* [DATA SEGMENT]:
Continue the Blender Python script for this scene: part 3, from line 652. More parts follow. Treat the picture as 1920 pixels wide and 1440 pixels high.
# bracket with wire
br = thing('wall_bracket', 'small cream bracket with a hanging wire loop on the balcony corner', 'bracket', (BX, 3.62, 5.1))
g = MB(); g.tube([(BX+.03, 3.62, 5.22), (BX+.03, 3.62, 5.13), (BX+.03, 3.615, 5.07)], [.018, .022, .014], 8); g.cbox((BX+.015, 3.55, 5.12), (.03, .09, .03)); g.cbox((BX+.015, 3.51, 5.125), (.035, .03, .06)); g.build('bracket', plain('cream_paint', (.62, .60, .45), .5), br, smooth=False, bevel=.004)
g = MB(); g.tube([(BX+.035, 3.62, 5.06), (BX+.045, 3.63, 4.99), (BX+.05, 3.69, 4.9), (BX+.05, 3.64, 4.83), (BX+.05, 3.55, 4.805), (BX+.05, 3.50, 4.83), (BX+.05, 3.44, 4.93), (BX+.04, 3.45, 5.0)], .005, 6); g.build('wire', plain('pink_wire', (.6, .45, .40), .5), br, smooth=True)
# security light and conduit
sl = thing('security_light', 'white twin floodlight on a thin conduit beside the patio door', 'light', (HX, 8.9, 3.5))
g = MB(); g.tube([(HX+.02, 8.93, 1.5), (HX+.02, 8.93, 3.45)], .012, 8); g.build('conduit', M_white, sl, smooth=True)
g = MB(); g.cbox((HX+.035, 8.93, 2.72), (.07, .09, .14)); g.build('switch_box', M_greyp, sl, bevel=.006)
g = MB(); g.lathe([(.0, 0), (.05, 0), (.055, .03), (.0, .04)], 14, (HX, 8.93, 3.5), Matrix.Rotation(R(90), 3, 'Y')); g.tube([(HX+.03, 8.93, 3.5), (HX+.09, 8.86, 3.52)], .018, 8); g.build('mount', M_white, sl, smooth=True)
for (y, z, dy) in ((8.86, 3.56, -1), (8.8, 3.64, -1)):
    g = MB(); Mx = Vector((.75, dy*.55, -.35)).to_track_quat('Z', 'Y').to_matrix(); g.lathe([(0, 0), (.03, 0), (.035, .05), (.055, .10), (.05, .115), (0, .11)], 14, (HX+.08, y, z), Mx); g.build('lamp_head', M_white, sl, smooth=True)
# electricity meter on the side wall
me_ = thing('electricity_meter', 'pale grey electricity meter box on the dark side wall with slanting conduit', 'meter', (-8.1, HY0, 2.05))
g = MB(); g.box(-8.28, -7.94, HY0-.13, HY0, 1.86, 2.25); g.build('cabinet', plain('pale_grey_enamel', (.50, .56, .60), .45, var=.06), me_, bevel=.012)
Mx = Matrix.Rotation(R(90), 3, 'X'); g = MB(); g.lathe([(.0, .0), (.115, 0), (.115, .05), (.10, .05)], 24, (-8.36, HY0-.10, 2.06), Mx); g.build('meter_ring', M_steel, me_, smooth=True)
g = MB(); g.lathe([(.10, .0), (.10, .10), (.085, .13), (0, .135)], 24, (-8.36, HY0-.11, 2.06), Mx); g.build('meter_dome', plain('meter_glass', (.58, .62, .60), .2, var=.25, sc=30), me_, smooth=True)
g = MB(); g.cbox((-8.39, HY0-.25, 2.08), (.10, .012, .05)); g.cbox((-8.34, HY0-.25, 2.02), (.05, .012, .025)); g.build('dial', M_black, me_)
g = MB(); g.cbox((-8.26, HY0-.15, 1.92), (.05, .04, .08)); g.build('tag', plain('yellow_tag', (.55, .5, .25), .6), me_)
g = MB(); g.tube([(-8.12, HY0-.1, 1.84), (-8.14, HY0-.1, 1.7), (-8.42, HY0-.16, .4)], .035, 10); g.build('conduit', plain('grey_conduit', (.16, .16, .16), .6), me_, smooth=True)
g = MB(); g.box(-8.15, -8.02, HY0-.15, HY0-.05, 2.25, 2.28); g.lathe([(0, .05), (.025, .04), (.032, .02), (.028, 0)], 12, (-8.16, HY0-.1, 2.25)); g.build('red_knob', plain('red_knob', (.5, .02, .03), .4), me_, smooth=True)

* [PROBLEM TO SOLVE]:
Reproduce the listing above word for word.

* [EXERCISE RESPONSE]:
Continue the Blender Python script for this scene: part 3, from line 652. More parts follow. Treat the picture as 1920 pixels wide and 1440 pixels high.
# bracket with wire
br = thing('wall_bracket', 'small cream bracket with a hanging wire loop on the balcony corner', 'bracket', (BX, 3.62, 5.1))
g = MB(); g.tube([(BX+.03, 3.62, 5.22), (BX+.03, 3.62, 5.13), (BX+.03, 3.615, 5.07)], [.018, .022, .014], 8); g.cbox((BX+.015, 3.55, 5.12), (.03, .09, .03)); g.cbox((BX+.015, 3.51, 5.125), (.035, .03, .06)); g.build('bracket', plain('cream_paint', (.62, .60, .45), .5), br, smooth=False, bevel=.004)
g = MB(); g.tube([(BX+.035, 3.62, 5.06), (BX+.045, 3.63, 4.99), (BX+.05, 3.69, 4.9), (BX+.05, 3.64, 4.83), (BX+.05, 3.55, 4.805), (BX+.05, 3.50, 4.83), (BX+.05, 3.44, 4.93), (BX+.04, 3.45, 5.0)], .005, 6); g.build('wire', plain('pink_wire', (.6, .45, .40), .5), br, smooth=True)
# security light and conduit
sl = thing('security_light', 'white twin floodlight on a thin conduit beside the patio door', 'light', (HX, 8.9, 3.5))
g = MB(); g.tube([(HX+.02, 8.93, 1.5), (HX+.02, 8.93, 3.45)], .012, 8); g.build('conduit', M_white, sl, smooth=True)
g = MB(); g.cbox((HX+.035, 8.93, 2.72), (.07, .09, .14)); g.build('switch_box', M_greyp, sl, bevel=.006)
g = MB(); g.lathe([(.0, 0), (.05, 0), (.055, .03), (.0, .04)], 14, (HX, 8.93, 3.5), Matrix.Rotation(R(90), 3, 'Y')); g.tube([(HX+.03, 8.93, 3.5), (HX+.09, 8.86, 3.52)], .018, 8); g.build('mount', M_white, sl, smooth=True)
for (y, z, dy) in ((8.86, 3.56, -1), (8.8, 3.64, -1)):
    g = MB(); Mx = Vector((.75, dy*.55, -.35)).to_track_quat('Z', 'Y').to_matrix(); g.lathe([(0, 0), (.03, 0), (.035, .05), (.055, .10), (.05, .115), (0, .11)], 14, (HX+.08, y, z), Mx); g.build('lamp_head', M_white, sl, smooth=True)
# electricity meter on the side wall
me_ = thing('electricity_meter', 'pale grey electricity meter box on the dark side wall with slanting conduit', 'meter', (-8.1, HY0, 2.05))
g = MB(); g.box(-8.28, -7.94, HY0-.13, HY0, 1.86, 2.25); g.build('cabinet', plain('pale_grey_enamel', (.50, .56, .60), .45, var=.06), me_, bevel=.012)
Mx = Matrix.Rotation(R(90), 3, 'X'); g = MB(); g.lathe([(.0, .0), (.115, 0), (.115, .05), (.10, .05)], 24, (-8.36, HY0-.10, 2.06), Mx); g.build('meter_ring', M_steel, me_, smooth=True)
g = MB(); g.lathe([(.10, .0), (.10, .10), (.085, .13), (0, .135)], 24, (-8.36, HY0-.11, 2.06), Mx); g.build('meter_dome', plain('meter_glass', (.58, .62, .60), .2, var=.25, sc=30), me_, smooth=True)
g = MB(); g.cbox((-8.39, HY0-.25, 2.08), (.10, .012, .05)); g.cbox((-8.34, HY0-.25, 2.02), (.05, .012, .025)); g.build('dial', M_black, me_)
g = MB(); g.cbox((-8.26, HY0-.15, 1.92), (.05, .04, .08)); g.build('tag', plain('yellow_tag', (.55, .5, .25), .6), me_)
g = MB(); g.tube([(-8.12, HY0-.1, 1.84), (-8.14, HY0-.1, 1.7), (-8.42, HY0-.16, .4)], .035, 10); g.build('conduit', plain('grey_conduit', (.16, .16, .16), .6), me_, smooth=True)
g = MB(); g.box(-8.15, -8.02, HY0-.15, HY0-.05, 2.25, 2.28); g.lathe([(0, .05), (.025, .04), (.032, .02), (.028, 0)], 12, (-8.16, HY0-.1, 2.25)); g.build('red_knob', plain('red_knob', (.5, .02, .03), .4), me_, smooth=True)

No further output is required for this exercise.